Modelling is an attractive alternative to bar work / BULLOCK PHOTOGRAPHY

Nottingham students are benefiting from a business school graduate's brainchild

"In modelling, there is no point in trying to prove you have a brain, so why even bother?" So said Danish supermodel Helena Christensen. Well, Anna Gray's shrewd student initiative has proved her wrong.

The 24-year-old Gray, who took a postgraduate degree in management studies at Nottingham University Business School, has fashioned an innovative business model that is going from strength to strength. And her company, Model Students, is providing a chink of light in the economic gloom.

The jobless total for 16 to 24-year-olds in the UK hit a record 1.02 million during the final quarter of 2011, and female unemployment is at its highest level for 23 years. But Gray's new style of agency, which was originally part of her entrepreneurship module, is impressively bucking this gloomy trend.

"When I was in my final year at Nottingham University, studying business management, I knew I wanted to set up my own company," says Gray. "I had worked as a model during my time at university, so it seemed a logical step as it was the industry that I had experience in."

Doncaster-born Gray has been signed to numerous modelling and promotions agencies since she was 18. Her experience includes catwalk, photographic and exhibition work, and she has worked on many promotional campaigns, for the likes of Coca-Cola Zero, TK Maxx and Dare to Wear. "As a model, I often felt frustrated that my agents did not find me regular paid work," Gray says. "Now I realise how hard that task is and how fickle the industry can be."

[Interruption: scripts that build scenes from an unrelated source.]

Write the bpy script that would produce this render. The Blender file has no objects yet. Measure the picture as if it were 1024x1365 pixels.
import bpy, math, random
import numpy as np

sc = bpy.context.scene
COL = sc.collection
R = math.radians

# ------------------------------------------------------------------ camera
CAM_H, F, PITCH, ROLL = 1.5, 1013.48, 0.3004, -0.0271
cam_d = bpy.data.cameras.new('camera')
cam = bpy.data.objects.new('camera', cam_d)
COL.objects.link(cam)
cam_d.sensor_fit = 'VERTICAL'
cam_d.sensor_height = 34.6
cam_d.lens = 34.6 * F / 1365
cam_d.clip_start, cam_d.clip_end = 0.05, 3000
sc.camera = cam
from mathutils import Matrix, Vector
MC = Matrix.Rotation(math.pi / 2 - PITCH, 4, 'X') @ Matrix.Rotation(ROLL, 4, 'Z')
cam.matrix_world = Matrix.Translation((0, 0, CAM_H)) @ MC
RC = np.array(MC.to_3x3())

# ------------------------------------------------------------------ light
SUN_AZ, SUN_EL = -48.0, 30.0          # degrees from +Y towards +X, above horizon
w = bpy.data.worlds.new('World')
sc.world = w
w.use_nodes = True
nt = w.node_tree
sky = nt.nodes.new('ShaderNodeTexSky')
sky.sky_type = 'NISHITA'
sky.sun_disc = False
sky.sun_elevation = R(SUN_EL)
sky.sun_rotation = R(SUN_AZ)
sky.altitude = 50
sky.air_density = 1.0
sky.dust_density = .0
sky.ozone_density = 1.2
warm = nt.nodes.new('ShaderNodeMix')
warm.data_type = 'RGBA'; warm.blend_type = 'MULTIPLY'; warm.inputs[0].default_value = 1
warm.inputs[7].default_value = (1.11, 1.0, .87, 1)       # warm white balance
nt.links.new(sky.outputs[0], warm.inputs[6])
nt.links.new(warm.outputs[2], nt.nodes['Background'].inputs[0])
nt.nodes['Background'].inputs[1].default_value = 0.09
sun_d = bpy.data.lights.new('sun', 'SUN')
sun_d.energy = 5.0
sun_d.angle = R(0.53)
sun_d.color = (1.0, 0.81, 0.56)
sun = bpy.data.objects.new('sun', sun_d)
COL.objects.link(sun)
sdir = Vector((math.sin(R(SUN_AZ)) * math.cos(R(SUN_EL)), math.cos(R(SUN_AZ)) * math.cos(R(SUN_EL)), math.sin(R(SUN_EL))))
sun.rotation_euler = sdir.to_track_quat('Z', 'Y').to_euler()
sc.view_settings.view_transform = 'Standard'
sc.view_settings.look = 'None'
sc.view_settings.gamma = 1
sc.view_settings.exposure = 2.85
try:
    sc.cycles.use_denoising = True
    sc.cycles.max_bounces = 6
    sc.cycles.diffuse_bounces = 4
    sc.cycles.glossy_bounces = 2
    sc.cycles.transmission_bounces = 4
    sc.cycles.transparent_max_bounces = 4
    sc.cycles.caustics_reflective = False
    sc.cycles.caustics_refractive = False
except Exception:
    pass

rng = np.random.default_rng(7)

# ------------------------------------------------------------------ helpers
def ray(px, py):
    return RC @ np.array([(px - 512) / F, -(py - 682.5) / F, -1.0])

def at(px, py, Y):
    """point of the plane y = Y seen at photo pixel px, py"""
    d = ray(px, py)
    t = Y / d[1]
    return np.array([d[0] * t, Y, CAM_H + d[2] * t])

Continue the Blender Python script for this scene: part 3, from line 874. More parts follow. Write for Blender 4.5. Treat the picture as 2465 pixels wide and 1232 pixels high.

The Government claims that it has launched initiatives to help 350,000 young people back into work. But its ingenious and entrepreneurial postgraduate schemes such as Gray's that appear to be the most credible way of generating work and earnings for young people.

Professor Simon Mosey, head of the Institute for Enterprise and Innovation at Nottingham University Business School, says: "During tough times, the need for short-term fire-fighting means that thinking differently and identifying new opportunities are least likely to happen. Yet it is in these times that innovative thinking is more needed."

Although they aren't raking in the big bucks like Kate Moss and Lily Cole, who became a student after being a model, Gray's models are doing better than their fellow working students. There are now more than 50 male and female models on Gray's books and they can earn £100 a day plus expenses. It's a far more attractive proposition than the options traditionally open to students, such as serving stale chips or pints of beer to their drunken fellows, or sorting post and stacking shelves in a windowless warehouse.

The work is also considerably less grubby and perilous than the flourishing lap-dancing trade, which has become the job of choice for many students. Last year, one lap-dancing chain in London claimed that 18 per cent of their dancers were students.

Modelling is a far more glamorous proposition, and Gray's models have notched up catwalk assignments with Ted Baker, Debenhams and Bench, video production work for Boots, music videos for Cubit Recordings and adverts for Dynomite Productions. It's not surprising, then, that Gray is receiving so many applications to join her particular agency.

"We receive on average three applications a day from young people wanting to model," says Gray. "But the amount of work we can find is limited, so we choose not to take on too many models as we feel it is important to find work for the models we do have."

A far cry from the gauche, grungy or downright grumpy stereotype, the students on Gray's books come across as savvy and confident young adults. "Our models are bright, intelligent and great communicators," Gray enthuses. "We have been able to provide a more personal service for our clients and our models have proved to be reliable, hard-working and able to adapt to new and challenging assignments."

It's all the sort of thing that Tyra Banks would approve of on America's Top Model. As she once said: "Work hard, perfect your poses, and life will seem like a day at the beach." It certainly beats serving stale chips.